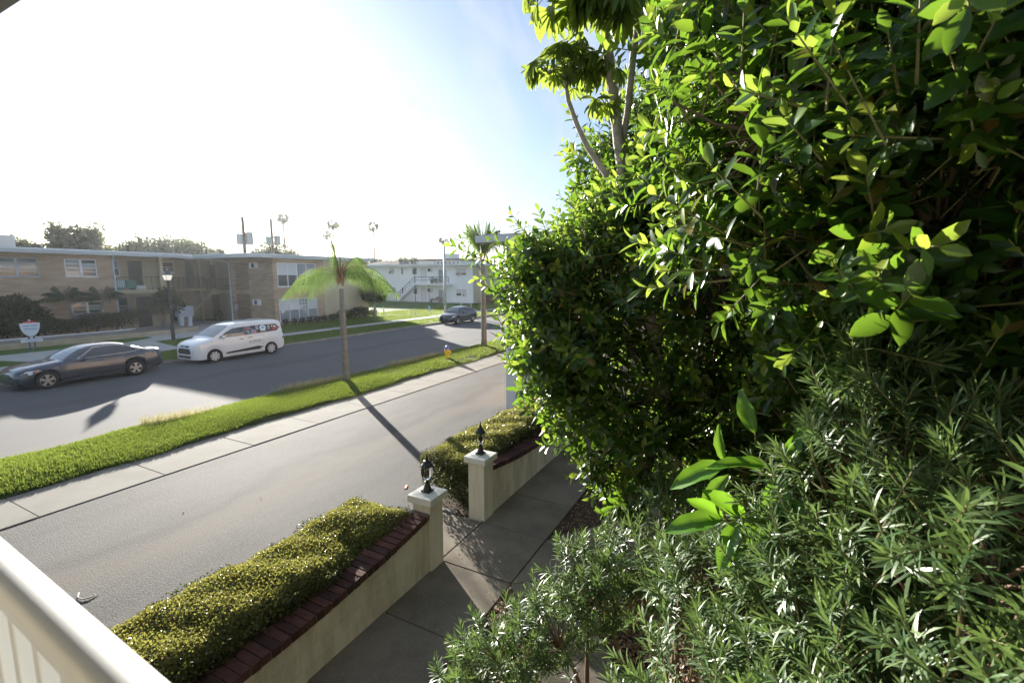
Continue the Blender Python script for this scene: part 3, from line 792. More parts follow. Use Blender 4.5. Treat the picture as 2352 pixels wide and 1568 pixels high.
# roof: thin white slab, fascia and gutter all round the eave
eave = [(2.0,42.4),(21.4,42.4),(24.1,43.8),(24.1,35.9),(37.7,35.9),(37.7,60.5),(2.0,60.5)]
rf = MB(); rf.prism(eave, 5.80, 6.08); rf.build('roof', M['soffit'], bb)
top = MB(); top.prism([(2.1,42.5),(21.38,42.5),(24.05,43.9),(24.2,36.0),(37.6,36.0),(37.6,60.4),(2.1,60.4)], 6.09, 6.13); top.build('roof_deck', M['roof_white'], bb)
fa = MB(); gu = MB()
for (a, b) in zip(eave[:5], eave[1:6]):
    a3, b3 = Vector((*a, 0)), Vector((*b, 0)); d = (b3 - a3).normalized(); nrm = Vector((d.y, -d.x, 0))
    ln = (b3 - a3).length / 2; c3 = (a3 + b3) / 2
    fa.obox(c3 + nrm * .015 + Vector((0, 0, 5.955)), d, nrm, (0,0,1), ln + .014, .014, .165)
    gu.obox(c3 + nrm * .075 + Vector((0, 0, 6.02)), d, nrm, (0,0,1), ln + .07, .045, .065)
fa.build('fascia', M['fascia'], bb); gu.build('gutter', M['fascia'], bb, bevel=.015)
downspout(bb, [(17.85, 42.45, 5.95), (17.86, 42.5, 5.80), (17.93, 42.92, 5.5), (17.95, 42.92, LZ)], .055)
downspout(bb, [(24.1, 42.4, 5.95), (24.3, 42.5, 5.78), (26.2, 42.34, 5.55), (26.24, 42.24, 5.3), (26.24, 42.24, LZ)], .05)
rv = MB(); rv.box(13.2, 50, 6.13, 14.9, 51.5, 7.3); rv.build('roof_unit', M['steel'], bb)
rv = MB(); rv.box(31.0, 44, 6.13, 32.6, 45.2, 6.45); rv.build('roof_hatch', M['roof_white'], bb)
# things on the left balcony
o = MB(); o.box(18.2, 43.35, 3.42, 18.75, 43.85, 3.95); tag(o.build('storage_box', M['pale_box'], None, bevel=.02), 'pale blue box on the balcony next to the white downspout', 'box')
o = MB(); o.box(18.85, 43.35, 3.35, 19.5, 43.85, 3.97); tag(o.build('storage_box', M['green_box'], None, bevel=.02), 'dark green box on the balcony in front of the railing', 'box')
o = MB(); o.lathe([(.16,0),(.2,.22),(.19,.22),(.15,.21)], (18.4, 43.3, 3.21), 12); tag(o.build('balcony_planter', M['green_box'], None), 'small dark green planter on the balcony floor under the pale box', 'planter')
o = MB(); o.box(19.7, 43.9, 3.22, 20.4, 43.95, 3.55); tag(o.build('folded_crate', M['white_paint'], None), 'low white crate panel leaning before the dark balcony door', 'crate')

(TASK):
Reproduce the data above in full, exactly as it is, with the pictures left out.

(TASK SOLUTION):
Continue the Blender Python script for this scene: part 3, from line 792. More parts follow. Use Blender 4.5. Treat the picture as 2352 pixels wide and 1568 pixels high.
# roof: thin white slab, fascia and gutter all round the eave
eave = [(2.0,42.4),(21.4,42.4),(24.1,43.8),(24.1,35.9),(37.7,35.9),(37.7,60.5),(2.0,60.5)]
rf = MB(); rf.prism(eave, 5.80, 6.08); rf.build('roof', M['soffit'], bb)
top = MB(); top.prism([(2.1,42.5),(21.38,42.5),(24.05,43.9),(24.2,36.0),(37.6,36.0),(37.6,60.4),(2.1,60.4)], 6.09, 6.13); top.build('roof_deck', M['roof_white'], bb)
fa = MB(); gu = MB()
for (a, b) in zip(eave[:5], eave[1:6]):
    a3, b3 = Vector((*a, 0)), Vector((*b, 0)); d = (b3 - a3).normalized(); nrm = Vector((d.y, -d.x, 0))
    ln = (b3 - a3).length / 2; c3 = (a3 + b3) / 2
    fa.obox(c3 + nrm * .015 + Vector((0, 0, 5.955)), d, nrm, (0,0,1), ln + .014, .014, .165)
    gu.obox(c3 + nrm * .075 + Vector((0, 0, 6.02)), d, nrm, (0,0,1), ln + .07, .045, .065)
fa.build('fascia', M['fascia'], bb); gu.build('gutter', M['fascia'], bb, bevel=.015)
downspout(bb, [(17.85, 42.45, 5.95), (17.86, 42.5, 5.80), (17.93, 42.92, 5.5), (17.95, 42.92, LZ)], .055)
downspout(bb, [(24.1, 42.4, 5.95), (24.3, 42.5, 5.78), (26.2, 42.34, 5.55), (26.24, 42.24, 5.3), (26.24, 42.24, LZ)], .05)
rv = MB(); rv.box(13.2, 50, 6.13, 14.9, 51.5, 7.3); rv.build('roof_unit', M['steel'], bb)
rv = MB(); rv.box(31.0, 44, 6.13, 32.6, 45.2, 6.45); rv.build('roof_hatch', M['roof_white'], bb)
# things on the left balcony
o = MB(); o.box(18.2, 43.35, 3.42, 18.75, 43.85, 3.95); tag(o.build('storage_box', M['pale_box'], None, bevel=.02), 'pale blue box on the balcony next to the white downspout', 'box')
o = MB(); o.box(18.85, 43.35, 3.35, 19.5, 43.85, 3.97); tag(o.build('storage_box', M['green_box'], None, bevel=.02), 'dark green box on the balcony in front of the railing', 'box')
o = MB(); o.lathe([(.16,0),(.2,.22),(.19,.22),(.15,.21)], (18.4, 43.3, 3.21), 12); tag(o.build('balcony_planter', M['green_box'], None), 'small dark green planter on the balcony floor under the pale box', 'planter')
o = MB(); o.box(19.7, 43.9, 3.22, 20.4, 43.95, 3.55); tag(o.build('folded_crate', M['white_paint'], None), 'low white crate panel leaning before the dark balcony door', 'crate')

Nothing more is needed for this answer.